Moses was a good leader, but he was a sinner. Jesus, however, was without sin and always obeyed His Heavenly Father. Hebrews 4:15 states, “For we do not have a high priest (Jesus) who is unable to sympathize with our weaknesses, but one who in every respect was tempted as we are, yet without sin.” That is why Jesus is counted worthy of more glory than Moses. He is the God-Man, the Savior of the World, the Prince of Peace, and the Faithful Servant.

Throughout our Christian life, we will have heroes of the faith like Moses, Noah, Esther, and Elijah who do marvelous things for the Lord. There is nothing wrong with looking up to these people.

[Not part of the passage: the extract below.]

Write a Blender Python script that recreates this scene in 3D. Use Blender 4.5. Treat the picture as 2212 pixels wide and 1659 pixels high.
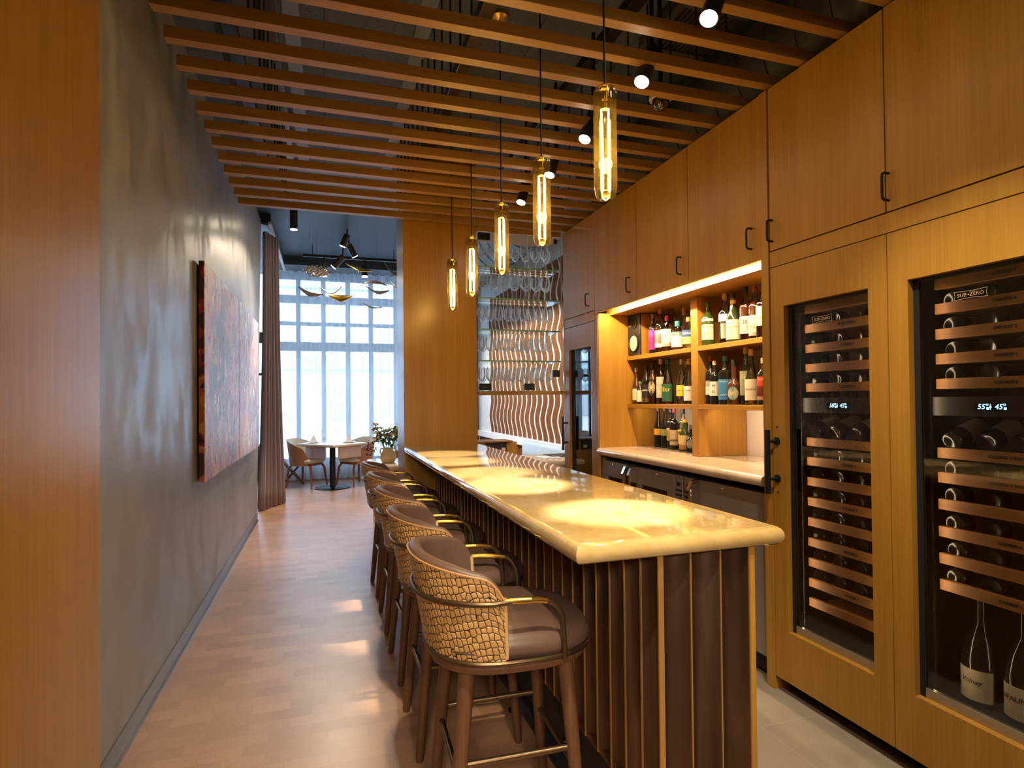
import bpy, bmesh, math, random
from mathutils import Vector, Matrix
for _o in list(bpy.data.objects): bpy.data.objects.remove(_o)
SC = bpy.context.scene
COL = SC.collection
PI = math.pi
rnd = random.Random(7)
# ---------------------------------------------------------------- camera
cd = bpy.data.cameras.new('camera'); cam = bpy.data.objects.new('camera', cd); COL.objects.link(cam)
yaw, pit, roll = 0.3099494, 0.0126395, -0.00939192
fw = Vector((math.sin(yaw)*math.cos(pit), math.cos(yaw)*math.cos(pit), math.sin(pit)))
r0 = Vector((math.cos(yaw), -math.sin(yaw), 0)); u0 = r0.cross(fw)
rt = r0*math.cos(roll)+u0*math.sin(roll); up = -r0*math.sin(roll)+u0*math.cos(roll)
cam.matrix_world = Matrix(((rt.x, up.x, -fw.x, 0), (rt.y, up.y, -fw.y, 0), (rt.z, up.z, -fw.z, 1.46), (0, 0, 0, 1)))
cd.sensor_width = 36; cd.lens = 1254.585/2212*36; cd.shift_y = 18.1/2212; cd.clip_start = 0.02
SC.camera = cam
# ---------------------------------------------------------------- daylight and exposure
SC.view_settings.view_transform = 'Standard'
SC.view_settings.look = 'None'
SC.view_settings.exposure = 1.72
SC.view_settings.gamma = 1.0
SC.view_settings.use_curve_mapping = False
SC.cycles.max_bounces = 10; SC.cycles.diffuse_bounces = 4; SC.cycles.glossy_bounces = 5
SC.cycles.transmission_bounces = 6; SC.cycles.transparent_max_bounces = 40
SC.cycles.sample_clamp_indirect = 4.0; SC.cycles.caustics_reflective = False; SC.cycles.caustics_refractive = False
SC.cycles.use_denoising = True
wd = bpy.data.worlds.new('sky'); SC.world = wd; wd.use_nodes = True
bg = wd.node_tree.nodes['Background']; bg.inputs['Color'].default_value = (0.68, 0.83, 1.0, 1); bg.inputs['Strength'].default_value = 5.2
WARM = (1.0, 0.80, 0.53)
# ---------------------------------------------------------------- materials
def lin(h):
    h = h.lstrip('#'); out = []
    for i in (0, 2, 4):
        c = int(h[i:i+2], 16)/255
        out.append(c/12.92 if c <= .04045 else ((c+.055)/1.055)**2.4)
    return (*out, 1)
def col(c): return lin(c) if isinstance(c, str) else (*c, 1)
def nn(t, typ, **kw):
    n = t.nodes.new(typ)
    for k, v in kw.items(): setattr(n, k, v)
    return n
def newmat(name):
    m = bpy.data.materials.new(name); m.use_nodes = True; t = m.node_tree
    return m, t, t.nodes['Principled BSDF']
def pmat(name, c, rough=.5, metal=0, coat=0, emit=None, es=0, spec=None, sheen=0):
    m, t, p = newmat(name)
    p.inputs['Base Color'].default_value = col(c); p.inputs['Roughness'].default_value = rough; p.inputs['Metallic'].default_value = metal
    p.inputs['Coat Weight'].default_value = coat; p.inputs['Sheen Weight'].default_value = sheen
    if spec is not None: p.inputs['Specular IOR Level'].default_value = spec
    if emit: p.inputs['Emission Color'].default_value = col(emit); p.inputs['Emission Strength'].default_value = es
    return m
def coords(t, scale, rot=(0, 0, 0), uv=False, rand=True):
    tc = nn(t, 'ShaderNodeTexCoord'); mp = nn(t, 'ShaderNodeMapping')
    mp.inputs['Scale'].default_value = scale; mp.inputs['Rotation'].default_value = rot
    t.links.new(tc.outputs['UV' if uv else 'Object'], mp.inputs['Vector'])
    if rand:
        oi = nn(t, 'ShaderNodeObjectInfo'); mu = nn(t, 'ShaderNodeMath', operation='MULTIPLY'); mu.inputs[1].default_value = 37.0
        cx = nn(t, 'ShaderNodeCombineXYZ'); t.links.new(oi.outputs['Random'], mu.inputs[0])
        for k in range(3): t.links.new(mu.outputs[0], cx.inputs[k])
        t.links.new(cx.outputs[0], mp.inputs['Location'])
    return mp.outputs['Vector']
def ramp(t, fac, stops):
    r = nn(t, 'ShaderNodeValToRGB'); e = r.color_ramp.elements
    while len(e) < len(stops): e.new(.5)
    for k, (p, c) in enumerate(stops): e[k].position = p; e[k].color = col(c)
    t.links.new(fac, r.inputs['Fac']); return r.outputs['Color']
def noise(t, vec, scale, detail=3, dist=0, rough=.55):
    n = nn(t, 'ShaderNodeTexNoise'); n.inputs['Scale'].default_value = scale; n.inputs['Detail'].default_value = detail
    n.inputs['Distortion'].default_value = dist; n.inputs['Roughness'].default_value = rough
    t.links.new(vec, n.inputs['Vector']); return n.outputs['Fac']
def mixc(t, f, a, b, mode='MIX'):
    m = nn(t, 'ShaderNodeMix', data_type='RGBA', blend_type=mode)
    if isinstance(f, (int, float)): m.inputs[0].default_value = f
    else: t.links.new(f, m.inputs[0])
    for i, v in ((6, a), (7, b)):
        if isinstance(v, bpy.types.NodeSocket): t.links.new(v, m.inputs[i])
        else: m.inputs[i].default_value = col(v)
    return m.outputs[2]
def bump(t, p, h, s=.2, d=.01):
    b = nn(t, 'ShaderNodeBump'); b.inputs['Strength'].default_value = s; b.inputs['Distance'].default_value = d
    t.links.new(h, b.inputs['Height']); t.links.new(b.outputs[0], p.inputs['Normal'])
def wood(name, dark, mid, light, axis='z', rough=.42, fine=110, coat=0.0, spec=.5):
    m, t, p = newmat(name)
    s = [1, 1, 1]; s['xyz'.index(axis)] = .02
    v = coords(t, s)
    a = noise(t, v, fine, 2); b = noise(t, v, 9, 3)
    s2 = [1, 1, 1]; s2['xyz'.index(axis)] = .06
    c0 = ramp(t, a, [(.3, dark), (.5, mid), (.72, light)])
    c1 = ramp(t, b, [(.3, dark), (.55, mid), (.75, light)])
    t.links.new(mixc(t, .55, c0, c1), p.inputs['Base Color'])
    p.inputs['Roughness'].default_value = rough; p.inputs['Coat Weight'].default_value = coat; p.inputs['Specular IOR Level'].default_value = spec
    bump(t, p, a, .08, .002)
    return m
OAK = ((.29, .138, .015), (.375, .184, .021), (.44, .232, .032))
M = {}
M['oak'] = wood('golden oak veneer vertical grain', *OAK, 'z')
M['oak_shiny'] = wood('varnished oak veneer', *OAK, 'z', .3)
M['oak_x'] = wood('oak grain along slat', (.24, .12, .026), (.33, .168, .036), (.40, .215, .052), 'x')
M['oak_y'] = wood('oak grain along shelf', *OAK, 'y')
M['rack'] = wood('cherry wine rack front', (.34, .14, .035), (.42, .19, .05), (.48, .23, .065), 'y', .5, 40)
M['walnut'] = wood('walnut legs', (.07, .028, .011), (.10, .041, .016), (.135, .056, .022), 'z', .5)
M['teak'] = wood('reddish chair wood', (.20, .065, .03), (.28, .10, .045), (.33, .125, .06), 'z', .4)
M['wavewood'] = wood('brown wave boards', (.15, .055, .018), (.20, .078, .027), (.25, .10, .038), 'z', .8, spec=.08)
M['leather'] = pmat('taupe leather', (.105, .058, .04), .42)
M['bronze'] = pmat('dark bronze tube', (.16, .105, .055), .32, .9)
M['brass'] = pmat('polished brass', (.72, .46, .10), .25, 1)
M['fin'] = pmat('brushed brass fin', (.80, .46, .13), .42, .9)
M['black'] = pmat('black metal', (.012, .012, .013), .45, .3)
M['blackplastic'] = pmat('black plastic', (.015, .015, .017), .4)
M['matblack'] = pmat('dark recess', (.006, .006, .006), .7)
M['chrome'] = pmat('chrome', (.75, .72, .68), .12, 1)
M['steel'] = pmat('dark stainless front', (.27, .235, .22), .42, .4)
M['sillmetal'] = pmat('brushed sill', (.45, .40, .34), .4, .8)
M['white'] = pmat('white plaster', (.72, .64, .55), .8)
M['whitecool'] = pmat('white lacquer', (.8, .8, .8), .4)
M['cream'] = pmat('cream ceramic', (.66, .50, .26), .15)
M['bluepaint'] = pmat('navy painted soffit', (.035, .062, .095), .55)
M['cordblack'] = pmat('black cord', (.006, .006, .006), .6)
M['iron'] = pmat('dark iron', (.03, .03, .034), .45, .6)
M['kick'] = pmat('dark brown kick plate', (.045, .028, .02), .45, .2)
M['copper'] = pmat('copper ledge', (.42, .19, .09), .35, .85)
M['baseboard'] = pmat('grey metal baseboard', (.11, .10, .10), .28, .75)
M['rubber'] = pmat('black pad', (.008, .008, .008), .7)
M['led'] = pmat('warm led', (1, .85, .6), .5, emit=(1, .72, .34), es=16)
M['ledstrip'] = pmat('led strip', (1, .85, .6), .5, emit=(1, .78, .48), es=4)
M['lens'] = pmat('lit lens', (1, .9, .7), .5, emit=(1, .84, .58), es=40)
M['display'] = pmat('blue digits', (.1, .3, .6), .5, emit=(.25, .62, 1), es=3)
M['displaybg'] = pmat('display back', (.01, .015, .03), .2)
M['gold_text'] = pmat('bronze lettering', (.55, .42, .22), .4, .6)
M['ink'] = pmat('dark ink', (.03, .02, .012), .7)
M['leaf'] = pmat('leaf green', (.15, .26, .06), .5)
M['petal'] = pmat('dusty green petal', (.55, .52, .24), .6)
M['petal2'] = pmat('dusty pink petal', (.62, .40, .24), .6)
M['berry'] = pmat('dark purple berry', (.045, .016, .03), .35)
M['stone'] = pmat('dark stone', (.05, .05, .05), .4)
M['candle'] = pmat('candle wax', (.9, .75, .5), .5, emit=(1, .75, .4), es=.8)
M['napkin'] = pmat('white cloth', (.78, .76, .8), .8)
M['upholstery'] = pmat('pale cream upholstery', (.68, .68, .62), .75)
M['banquette'] = pmat('pale blue leather', (.42, .50, .55), .35)
M['brownfur'] = pmat('tan back shell', (.42, .22, .13), .55)
M['silverfish'] = pmat('hammered silver', (.8, .78, .76), .18, 1)
M['goldfish'] = pmat('gold ray', (.95, .55, .08), .18, 1)
M['brownray'] = pmat('brown ray', (.32, .24, .18), .35, .3)
M['facade'] = pmat('facade panel', (.80, .82, .84), .9)
M['facade_dark'] = pmat('facade glazing', (.42, .46, .50), .7)
M['pave'] = pmat('street', (.4, .42, .44), .9)
def glassy(name, tint, edge=.25, rough=.02, base=.05, most=1.0, glow=None, white=0):
    """thin pane: see-through with mirror reflections that grow towards grazing view"""
    m = bpy.data.materials.new(name); m.use_nodes = True; t = m.node_tree; t.nodes.clear()
    o = nn(t, 'ShaderNodeOutputMaterial'); mx = nn(t, 'ShaderNodeMixShader'); tr = nn(t, 'ShaderNodeBsdfTransparent'); g = nn(t, 'ShaderNodeBsdfGlossy')
    tr.inputs['Color'].default_value = col(tint); g.inputs['Roughness'].default_value = rough
    lw = nn(t, 'ShaderNodeLayerWeight'); lw.inputs['Blend'].default_value = edge
    mr = nn(t, 'ShaderNodeMapRange'); mr.inputs['To Min'].default_value = base; mr.inputs['To Max'].default_value = most
    t.links.new(lw.outputs['Fresnel'], mr.inputs['Value']); t.links.new(mr.outputs[0], mx.inputs['Fac'])
    gl = g.outputs[0]
    if white:   # white translucent colour at the edges stands in for light refracted from behind
        m4 = nn(t, 'ShaderNodeMixShader'); t4 = nn(t, 'ShaderNodeBsdfTranslucent'); t4.inputs['Color'].default_value = (.92, .95, 1, 1); m4.inputs['Fac'].default_value = white
        t.links.new(gl, m4.inputs[1]); t.links.new(t4.outputs[0], m4.inputs[2]); gl = m4.outputs[0]
    t.links.new(tr.outputs[0], mx.inputs[1]); t.links.new(gl, mx.inputs[2])
    if glow:   # a little body colour that scatters the light inside the glass
        m3 = nn(t, 'ShaderNodeMixShader'); tl = nn(t, 'ShaderNodeBsdfTranslucent'); tl.inputs['Color'].default_value = col(glow); m3.inputs['Fac'].default_value = .06
        t.links.new(mx.outputs[0], m3.inputs[1]); t.links.new(tl.outputs[0], m3.inputs[2]); t.links.new(m3.outputs[0], o.inputs['Surface'])
    else: t.links.new(mx.outputs[0], o.inputs['Surface'])
    return m
M['winglass'] = glassy('window pane', (.93, .97, 1), .12)
M['wineglass'] = glassy('stemware glass', (.985, .985, .985), .3, .03, .04, .75, None, .55)
M['shelfglass'] = glassy('shelf glass', (.93, .98, .97), .12, .03, .02)
M['shelfedge'] = pmat('glass shelf edge', (.30, .55, .52), .2)
M['fridgeglass'] = glassy('tinted fridge pane', (.66, .62, .58), .16, .01, .05)
M['darkglass'] = glassy('dark cabinet pane', (.25, .24, .23), .3, .01, .12)
M['amber'] = glassy('smoked amber glass', (.70, .58, .32), .25, .04, .05, .6, (.30, .20, .04))
M['clearbottle'] = glassy('clear bottle glass', (.86, .86, .82), .3, .03, .05)
M['dome'] = glassy('smoked dome', (.35, .33, .3), .3, .03, .1)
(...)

Yet, because of human sin, our heroes will ultimately disappoint us because they are not perfect like Christ. We live in a world today where we desire to idolize the creation rather than the Creator. It’s no surprise to me that we are blatant about this concept, especially in the entertainment world: American Idol. There is an evil inclination for us to worship humans who are athletic, a brilliant scientist or doctor, or even charismatic preachers. Hebrews 3 reminds us that only God is worthy of receiving all the glory, honor, and praise because He is perfect in love, wisdom, strength, intelligence, art, you name it!

Application: This week, think of 5 times in your life when God was faithful to you. Give Him praise and honor for fulfilling His promises. Then, I want to challenge you to share with someone a time when God was faithful so that He receives glory from us. God bless!